Davy: “Johnny, aren’t you coming out to play today?”
– Johnny: “No, I have to stay in and help my father with my homework.”

Little Johnny wrote: “Dear Santa, please send me a baby brother!”
– Santa wrote back: “Send me your mother.”

Little Johnny says to his Dad: ”Dad, will you do my math for me?”
– His Dad replies: ”No, son, it wouldn’t be right.”
– Little Johnny responds: ”Well, you could try…”

Teacher: “Can you tell me something important that didn’t exist 100 years ago?”
– Little Johnny: “Me!”

Little Johnny, can you tell me what “Monumental” means?
– “It means acting crazy,” says little Johnny.
– “Where did you hear that?” the teacher asks.
– “From the Jamaican guy next door.

Johnny, where’s your homework?” Miss Martin said sternly to the little boy while holding out her hand.
– “My dog ate it,” was his solemn response.
– “Johnny, I’ve been a teacher for eighteen years. Do you really expect me to believe that?”
– “It’s true, Miss Martin, I swear,” insisted Johnny. “I had to force him, but he ate it!”

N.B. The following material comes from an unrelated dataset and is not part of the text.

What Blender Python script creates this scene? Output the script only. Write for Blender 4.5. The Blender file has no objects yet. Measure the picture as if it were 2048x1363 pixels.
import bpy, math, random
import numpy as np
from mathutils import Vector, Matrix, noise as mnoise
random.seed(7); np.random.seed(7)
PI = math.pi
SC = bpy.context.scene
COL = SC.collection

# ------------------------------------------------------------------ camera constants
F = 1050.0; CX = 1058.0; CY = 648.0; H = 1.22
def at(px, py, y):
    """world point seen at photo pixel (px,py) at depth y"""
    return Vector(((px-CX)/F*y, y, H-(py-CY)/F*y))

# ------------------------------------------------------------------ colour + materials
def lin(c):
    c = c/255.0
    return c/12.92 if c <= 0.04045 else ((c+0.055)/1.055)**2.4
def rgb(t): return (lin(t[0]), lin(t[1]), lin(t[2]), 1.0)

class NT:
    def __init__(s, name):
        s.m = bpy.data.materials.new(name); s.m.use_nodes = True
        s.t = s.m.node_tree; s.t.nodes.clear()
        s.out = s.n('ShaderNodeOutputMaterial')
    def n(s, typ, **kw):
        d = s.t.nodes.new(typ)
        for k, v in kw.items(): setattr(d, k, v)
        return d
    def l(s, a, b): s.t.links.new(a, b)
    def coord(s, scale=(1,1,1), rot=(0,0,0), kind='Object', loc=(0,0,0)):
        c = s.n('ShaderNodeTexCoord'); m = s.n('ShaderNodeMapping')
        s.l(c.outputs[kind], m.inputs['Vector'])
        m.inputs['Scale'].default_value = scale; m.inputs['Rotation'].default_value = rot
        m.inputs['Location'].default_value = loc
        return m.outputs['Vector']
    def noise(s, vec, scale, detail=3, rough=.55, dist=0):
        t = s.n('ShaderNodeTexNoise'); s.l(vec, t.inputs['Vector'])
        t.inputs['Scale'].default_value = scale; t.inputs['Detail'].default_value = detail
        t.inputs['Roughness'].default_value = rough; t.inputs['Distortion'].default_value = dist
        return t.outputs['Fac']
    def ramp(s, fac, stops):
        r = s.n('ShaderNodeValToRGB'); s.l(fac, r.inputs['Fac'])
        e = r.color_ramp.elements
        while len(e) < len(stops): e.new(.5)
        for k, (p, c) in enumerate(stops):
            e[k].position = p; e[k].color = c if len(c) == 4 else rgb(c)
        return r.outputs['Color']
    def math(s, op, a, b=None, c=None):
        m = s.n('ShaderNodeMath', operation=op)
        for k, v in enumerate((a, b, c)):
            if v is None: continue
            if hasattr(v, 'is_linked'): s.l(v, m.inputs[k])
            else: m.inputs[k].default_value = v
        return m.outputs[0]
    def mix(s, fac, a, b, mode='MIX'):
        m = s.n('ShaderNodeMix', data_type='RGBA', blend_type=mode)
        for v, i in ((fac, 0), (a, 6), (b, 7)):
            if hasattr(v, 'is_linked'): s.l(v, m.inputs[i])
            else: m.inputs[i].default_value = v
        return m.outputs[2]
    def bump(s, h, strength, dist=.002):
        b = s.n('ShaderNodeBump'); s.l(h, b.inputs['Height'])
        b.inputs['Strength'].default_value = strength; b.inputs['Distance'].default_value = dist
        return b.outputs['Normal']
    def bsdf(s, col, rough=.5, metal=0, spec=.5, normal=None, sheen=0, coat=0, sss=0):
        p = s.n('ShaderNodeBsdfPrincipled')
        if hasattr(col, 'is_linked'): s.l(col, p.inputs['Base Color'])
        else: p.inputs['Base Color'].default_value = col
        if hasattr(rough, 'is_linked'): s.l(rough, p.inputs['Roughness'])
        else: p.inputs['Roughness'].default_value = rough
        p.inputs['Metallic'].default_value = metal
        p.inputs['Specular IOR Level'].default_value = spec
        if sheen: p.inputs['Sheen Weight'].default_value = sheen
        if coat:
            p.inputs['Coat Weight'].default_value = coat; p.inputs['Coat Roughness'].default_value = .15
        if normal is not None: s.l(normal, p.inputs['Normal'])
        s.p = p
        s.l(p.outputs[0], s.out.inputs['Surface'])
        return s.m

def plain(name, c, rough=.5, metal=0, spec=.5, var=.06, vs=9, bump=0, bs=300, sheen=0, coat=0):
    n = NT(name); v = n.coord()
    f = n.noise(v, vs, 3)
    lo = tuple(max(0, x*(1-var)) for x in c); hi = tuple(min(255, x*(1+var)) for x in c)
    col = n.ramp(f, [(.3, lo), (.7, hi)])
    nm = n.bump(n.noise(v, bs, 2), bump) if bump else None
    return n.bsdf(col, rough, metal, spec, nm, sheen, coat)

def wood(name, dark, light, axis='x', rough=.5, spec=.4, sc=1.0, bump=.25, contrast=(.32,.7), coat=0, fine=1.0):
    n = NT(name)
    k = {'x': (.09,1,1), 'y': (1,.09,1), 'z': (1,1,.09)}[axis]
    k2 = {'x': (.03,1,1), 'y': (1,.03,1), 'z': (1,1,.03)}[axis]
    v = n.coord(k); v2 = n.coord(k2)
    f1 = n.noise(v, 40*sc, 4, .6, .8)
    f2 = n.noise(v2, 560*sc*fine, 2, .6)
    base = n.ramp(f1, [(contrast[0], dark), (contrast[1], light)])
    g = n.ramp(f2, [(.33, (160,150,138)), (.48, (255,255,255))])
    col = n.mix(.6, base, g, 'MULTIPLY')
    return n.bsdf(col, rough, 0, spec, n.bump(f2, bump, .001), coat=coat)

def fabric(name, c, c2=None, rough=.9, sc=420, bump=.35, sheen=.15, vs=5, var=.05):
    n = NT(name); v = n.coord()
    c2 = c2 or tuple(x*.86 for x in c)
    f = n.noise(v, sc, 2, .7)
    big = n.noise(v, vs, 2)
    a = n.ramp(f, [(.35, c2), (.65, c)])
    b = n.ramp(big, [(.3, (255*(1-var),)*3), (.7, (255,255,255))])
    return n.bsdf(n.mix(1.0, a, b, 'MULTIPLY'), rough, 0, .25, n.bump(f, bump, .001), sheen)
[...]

Little Johnny’s father farted. The son asked his father: “What was that?”
– His father said: “My sweet that is ‘north wind’”
– When he went to school the teacher asked the class: “Who knows the direction of the north wind? Little Johnny shouted: “My daddy’s ass!”

Teacher: “I told you to stand at the end of the line?”
– Little Johnny: “I tried, but there was someone already there!”

Did you know Johnny Cash and Eddie Money were really good friends?
– They both had common cents.

A Sunday school teacher asked the children just before she dismissed them to go to church, “And why is it necessary to be quiet in church?”
– Little Johnny replied, “Because people are sleeping.”

Little Johnny asks the teacher, “Mrs Roberts, can I be punished for something I haven’t done?”
– Mrs Roberts is shocked, “Of course not, Johnny, that would be very unfair!” Little Johnny is relieved, “OK Mrs Roberts, sorry, I haven’t done my homework.”

During the concert little Johnny sits in the front row waiting for the concert to begin.
– A friend asks “Johnny, how did you manage to get a ticket to the concert?”
– Johnny replies “I got a ticket from my sister.”
– The friend asks “and where is your sister?”
– Johnny says “Back at home, looking for her ticket.”